According to a Sassnitz chronicle, the local leadership of the National Socialist German Workers Party – NSDAP – did not release the victims of this night of bombing for individual burial and they had to be buried in mass graves. At the Old Cemetery and here, in Dwasieden, many victims of this air raid and the war found their last resting place. After 1945, Franz Settegast from Sassnitz was particularly committed to create dignified graves for these victims. The forest cemetery here in the Dwasieden forest is still a location for various commemoration ceremonies.

6. The large dolmen

In addition to the ruins of the once pompous Castle Hansemann and the mysterious military relics, Dwasieden has another sight to offer – and one that is quite old as well.

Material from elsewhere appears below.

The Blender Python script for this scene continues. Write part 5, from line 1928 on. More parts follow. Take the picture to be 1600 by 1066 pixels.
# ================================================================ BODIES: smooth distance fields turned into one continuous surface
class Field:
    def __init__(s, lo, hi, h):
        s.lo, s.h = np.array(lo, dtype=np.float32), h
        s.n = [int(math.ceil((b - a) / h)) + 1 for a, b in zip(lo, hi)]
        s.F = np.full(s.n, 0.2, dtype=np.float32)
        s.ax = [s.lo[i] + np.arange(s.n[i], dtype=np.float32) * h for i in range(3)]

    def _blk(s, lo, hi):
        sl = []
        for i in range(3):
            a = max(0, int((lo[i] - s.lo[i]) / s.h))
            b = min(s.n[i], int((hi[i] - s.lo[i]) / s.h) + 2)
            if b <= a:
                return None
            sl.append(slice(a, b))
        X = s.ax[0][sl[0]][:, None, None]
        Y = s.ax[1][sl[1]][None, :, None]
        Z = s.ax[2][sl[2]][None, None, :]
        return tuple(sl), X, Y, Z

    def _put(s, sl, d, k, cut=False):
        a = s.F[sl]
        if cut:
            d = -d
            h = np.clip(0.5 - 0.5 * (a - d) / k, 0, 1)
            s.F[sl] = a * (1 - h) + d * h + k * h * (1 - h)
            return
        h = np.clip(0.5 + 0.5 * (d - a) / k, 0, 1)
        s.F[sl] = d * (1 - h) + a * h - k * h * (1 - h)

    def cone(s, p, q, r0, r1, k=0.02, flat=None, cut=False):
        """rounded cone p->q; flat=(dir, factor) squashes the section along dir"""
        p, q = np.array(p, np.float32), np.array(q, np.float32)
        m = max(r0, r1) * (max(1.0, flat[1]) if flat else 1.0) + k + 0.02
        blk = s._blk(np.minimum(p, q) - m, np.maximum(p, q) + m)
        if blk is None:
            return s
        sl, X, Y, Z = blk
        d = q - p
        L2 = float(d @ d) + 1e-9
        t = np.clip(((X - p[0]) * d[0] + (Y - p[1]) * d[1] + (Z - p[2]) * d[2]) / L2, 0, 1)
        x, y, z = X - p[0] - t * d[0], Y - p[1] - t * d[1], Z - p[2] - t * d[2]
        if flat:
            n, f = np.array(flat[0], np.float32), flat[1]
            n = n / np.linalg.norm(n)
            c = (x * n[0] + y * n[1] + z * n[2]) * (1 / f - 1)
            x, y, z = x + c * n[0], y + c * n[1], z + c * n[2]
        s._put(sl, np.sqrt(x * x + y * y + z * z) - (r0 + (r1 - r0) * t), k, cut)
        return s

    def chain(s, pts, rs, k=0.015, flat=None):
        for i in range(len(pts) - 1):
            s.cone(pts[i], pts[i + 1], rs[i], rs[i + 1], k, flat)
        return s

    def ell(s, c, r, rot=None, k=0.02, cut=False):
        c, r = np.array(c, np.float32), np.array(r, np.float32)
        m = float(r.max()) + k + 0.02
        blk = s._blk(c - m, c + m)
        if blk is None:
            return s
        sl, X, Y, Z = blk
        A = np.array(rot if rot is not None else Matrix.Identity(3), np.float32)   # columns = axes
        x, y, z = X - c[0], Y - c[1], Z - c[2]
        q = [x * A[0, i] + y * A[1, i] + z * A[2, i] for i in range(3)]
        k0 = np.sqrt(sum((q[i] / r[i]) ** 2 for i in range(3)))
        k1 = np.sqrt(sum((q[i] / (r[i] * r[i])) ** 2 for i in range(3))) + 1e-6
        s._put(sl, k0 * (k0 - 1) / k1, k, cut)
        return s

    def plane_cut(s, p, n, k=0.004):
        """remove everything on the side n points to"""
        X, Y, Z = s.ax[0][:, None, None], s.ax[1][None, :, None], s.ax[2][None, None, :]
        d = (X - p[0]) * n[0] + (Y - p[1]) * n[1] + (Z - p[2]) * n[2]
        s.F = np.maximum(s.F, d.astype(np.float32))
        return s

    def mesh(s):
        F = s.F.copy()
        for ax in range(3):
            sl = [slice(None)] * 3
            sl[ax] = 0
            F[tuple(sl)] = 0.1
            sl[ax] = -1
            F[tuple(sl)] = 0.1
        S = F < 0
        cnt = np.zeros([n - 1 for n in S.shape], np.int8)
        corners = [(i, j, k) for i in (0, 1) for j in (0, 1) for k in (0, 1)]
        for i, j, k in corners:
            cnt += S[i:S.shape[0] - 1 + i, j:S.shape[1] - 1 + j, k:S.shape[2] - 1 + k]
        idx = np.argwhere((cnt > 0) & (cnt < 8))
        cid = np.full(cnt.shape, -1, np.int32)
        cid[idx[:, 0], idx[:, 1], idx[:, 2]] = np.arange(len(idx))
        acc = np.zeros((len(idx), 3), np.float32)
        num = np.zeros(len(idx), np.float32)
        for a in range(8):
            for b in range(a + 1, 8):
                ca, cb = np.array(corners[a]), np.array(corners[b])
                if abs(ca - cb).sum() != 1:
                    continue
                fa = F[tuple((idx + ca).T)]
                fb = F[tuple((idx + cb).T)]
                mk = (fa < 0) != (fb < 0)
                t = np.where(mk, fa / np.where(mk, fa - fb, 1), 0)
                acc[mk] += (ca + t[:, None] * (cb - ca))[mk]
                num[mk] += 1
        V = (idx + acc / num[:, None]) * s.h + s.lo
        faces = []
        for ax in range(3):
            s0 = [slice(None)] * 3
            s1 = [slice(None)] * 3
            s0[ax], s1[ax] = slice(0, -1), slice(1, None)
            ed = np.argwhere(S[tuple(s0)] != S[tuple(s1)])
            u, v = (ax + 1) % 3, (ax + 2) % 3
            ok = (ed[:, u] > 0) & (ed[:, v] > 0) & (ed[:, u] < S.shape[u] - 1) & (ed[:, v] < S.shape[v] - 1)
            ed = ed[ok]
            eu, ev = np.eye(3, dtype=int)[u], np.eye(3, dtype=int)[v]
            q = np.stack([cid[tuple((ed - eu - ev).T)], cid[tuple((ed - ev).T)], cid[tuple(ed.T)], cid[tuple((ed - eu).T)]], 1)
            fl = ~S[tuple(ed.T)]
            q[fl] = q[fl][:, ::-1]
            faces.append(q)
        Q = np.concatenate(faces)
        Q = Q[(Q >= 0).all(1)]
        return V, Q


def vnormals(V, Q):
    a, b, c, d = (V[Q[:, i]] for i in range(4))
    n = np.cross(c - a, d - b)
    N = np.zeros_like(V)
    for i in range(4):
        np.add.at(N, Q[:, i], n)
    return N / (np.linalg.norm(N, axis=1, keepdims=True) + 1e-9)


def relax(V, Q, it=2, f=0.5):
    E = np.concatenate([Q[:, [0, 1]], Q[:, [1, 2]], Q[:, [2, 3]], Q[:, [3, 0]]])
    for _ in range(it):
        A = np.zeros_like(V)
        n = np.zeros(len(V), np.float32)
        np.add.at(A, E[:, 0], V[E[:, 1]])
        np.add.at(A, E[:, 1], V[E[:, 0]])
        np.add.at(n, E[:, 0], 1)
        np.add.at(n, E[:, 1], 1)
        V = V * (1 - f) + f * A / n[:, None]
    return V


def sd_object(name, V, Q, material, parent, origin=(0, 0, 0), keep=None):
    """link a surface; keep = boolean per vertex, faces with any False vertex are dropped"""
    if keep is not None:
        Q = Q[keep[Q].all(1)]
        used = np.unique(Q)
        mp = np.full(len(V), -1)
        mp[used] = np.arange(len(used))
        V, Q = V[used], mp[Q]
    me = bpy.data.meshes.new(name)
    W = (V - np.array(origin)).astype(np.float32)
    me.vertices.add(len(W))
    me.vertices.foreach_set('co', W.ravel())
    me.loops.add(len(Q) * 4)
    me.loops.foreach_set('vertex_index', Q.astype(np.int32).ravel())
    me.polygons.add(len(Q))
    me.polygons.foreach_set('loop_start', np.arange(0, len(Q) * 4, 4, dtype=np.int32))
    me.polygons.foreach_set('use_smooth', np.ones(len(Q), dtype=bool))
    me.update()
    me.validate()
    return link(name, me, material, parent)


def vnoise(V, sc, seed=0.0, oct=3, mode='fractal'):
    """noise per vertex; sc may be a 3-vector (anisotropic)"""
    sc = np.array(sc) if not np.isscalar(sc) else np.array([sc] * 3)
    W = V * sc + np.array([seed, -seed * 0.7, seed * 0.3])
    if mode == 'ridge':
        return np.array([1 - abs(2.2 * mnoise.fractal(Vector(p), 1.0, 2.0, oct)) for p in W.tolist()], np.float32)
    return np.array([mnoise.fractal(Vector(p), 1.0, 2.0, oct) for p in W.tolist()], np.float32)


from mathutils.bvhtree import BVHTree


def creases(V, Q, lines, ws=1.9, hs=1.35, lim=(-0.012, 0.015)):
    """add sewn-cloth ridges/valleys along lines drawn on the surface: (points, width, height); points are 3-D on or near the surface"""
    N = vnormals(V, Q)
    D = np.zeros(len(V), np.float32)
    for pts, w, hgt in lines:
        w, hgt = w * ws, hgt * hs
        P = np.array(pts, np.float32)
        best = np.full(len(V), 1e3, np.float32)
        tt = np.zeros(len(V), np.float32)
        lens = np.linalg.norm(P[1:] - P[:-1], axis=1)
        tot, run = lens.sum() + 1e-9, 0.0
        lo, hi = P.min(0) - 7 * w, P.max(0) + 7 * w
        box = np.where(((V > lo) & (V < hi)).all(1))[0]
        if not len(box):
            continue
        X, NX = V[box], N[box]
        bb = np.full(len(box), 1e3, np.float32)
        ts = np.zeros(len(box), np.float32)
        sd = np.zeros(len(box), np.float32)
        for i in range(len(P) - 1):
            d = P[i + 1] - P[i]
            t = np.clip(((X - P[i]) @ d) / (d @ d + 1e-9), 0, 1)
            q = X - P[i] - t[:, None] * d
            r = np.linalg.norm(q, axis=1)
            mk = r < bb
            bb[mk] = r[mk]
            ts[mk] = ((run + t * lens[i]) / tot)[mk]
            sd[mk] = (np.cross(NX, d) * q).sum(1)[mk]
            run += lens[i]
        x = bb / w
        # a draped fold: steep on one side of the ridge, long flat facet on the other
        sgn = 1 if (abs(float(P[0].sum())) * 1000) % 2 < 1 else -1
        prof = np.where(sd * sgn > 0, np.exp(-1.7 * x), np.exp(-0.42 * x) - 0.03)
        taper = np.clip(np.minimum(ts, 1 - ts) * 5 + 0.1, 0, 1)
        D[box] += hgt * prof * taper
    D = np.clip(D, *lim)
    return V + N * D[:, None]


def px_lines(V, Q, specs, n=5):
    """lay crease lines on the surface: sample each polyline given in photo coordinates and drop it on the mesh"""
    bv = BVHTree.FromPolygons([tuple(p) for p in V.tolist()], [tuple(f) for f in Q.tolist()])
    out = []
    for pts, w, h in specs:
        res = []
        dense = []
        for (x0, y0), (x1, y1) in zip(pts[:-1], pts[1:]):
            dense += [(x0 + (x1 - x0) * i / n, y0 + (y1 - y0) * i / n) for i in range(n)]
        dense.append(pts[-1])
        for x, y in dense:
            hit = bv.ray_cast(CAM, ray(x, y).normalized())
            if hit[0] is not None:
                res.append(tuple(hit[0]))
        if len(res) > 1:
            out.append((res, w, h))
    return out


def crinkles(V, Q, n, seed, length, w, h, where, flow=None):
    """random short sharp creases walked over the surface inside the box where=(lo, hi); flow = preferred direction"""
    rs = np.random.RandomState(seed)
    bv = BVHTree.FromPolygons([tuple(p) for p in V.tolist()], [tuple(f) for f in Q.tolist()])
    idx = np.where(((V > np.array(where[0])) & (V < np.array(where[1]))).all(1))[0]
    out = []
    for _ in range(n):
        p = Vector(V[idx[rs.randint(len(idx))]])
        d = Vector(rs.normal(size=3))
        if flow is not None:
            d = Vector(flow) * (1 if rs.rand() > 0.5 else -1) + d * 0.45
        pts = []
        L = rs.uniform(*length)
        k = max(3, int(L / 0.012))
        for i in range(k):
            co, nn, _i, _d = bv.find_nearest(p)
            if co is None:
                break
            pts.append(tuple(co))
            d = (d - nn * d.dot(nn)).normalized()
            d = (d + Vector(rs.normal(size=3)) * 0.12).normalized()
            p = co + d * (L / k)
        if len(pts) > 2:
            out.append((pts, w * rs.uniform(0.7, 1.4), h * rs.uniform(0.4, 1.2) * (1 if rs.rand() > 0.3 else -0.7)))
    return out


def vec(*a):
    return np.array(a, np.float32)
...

With its approximate age of 5000 years, it is one of the oldest constructions on Rügen. In 1806, it even cast its spell on the famous painter Caspar David Friedrich, who immortalized it in a drawing: the large dolmen of Dwasieden.

Large dolmens – megalithic complexes (large stone complexes) with more than two capstones – can often be found in Western Pomerania. A prominent feature of this construction from the so-called „Trichterbecherkultur“ (“Funnel Beaker Culture“) is its being embedded in the approximately 35 meter long and between 7.5 and 12.5 meter wide long barrow with its four prominent guardian stones. Excavations have produced many artefacts, among others more than 1500 shards, amber beads, various vessels and different tools.

In the course of the last centuries, many of these megalithic sites fell victim to religious fanaticism, quarrying or, being an obstacle, to agriculture. Even today, protected monuments are still being destroyed or misused. The large dolmen of Dwasieden stood the test of time and invites the viewer to a time journey into Rügen’s several thousand years old, rich cultural history.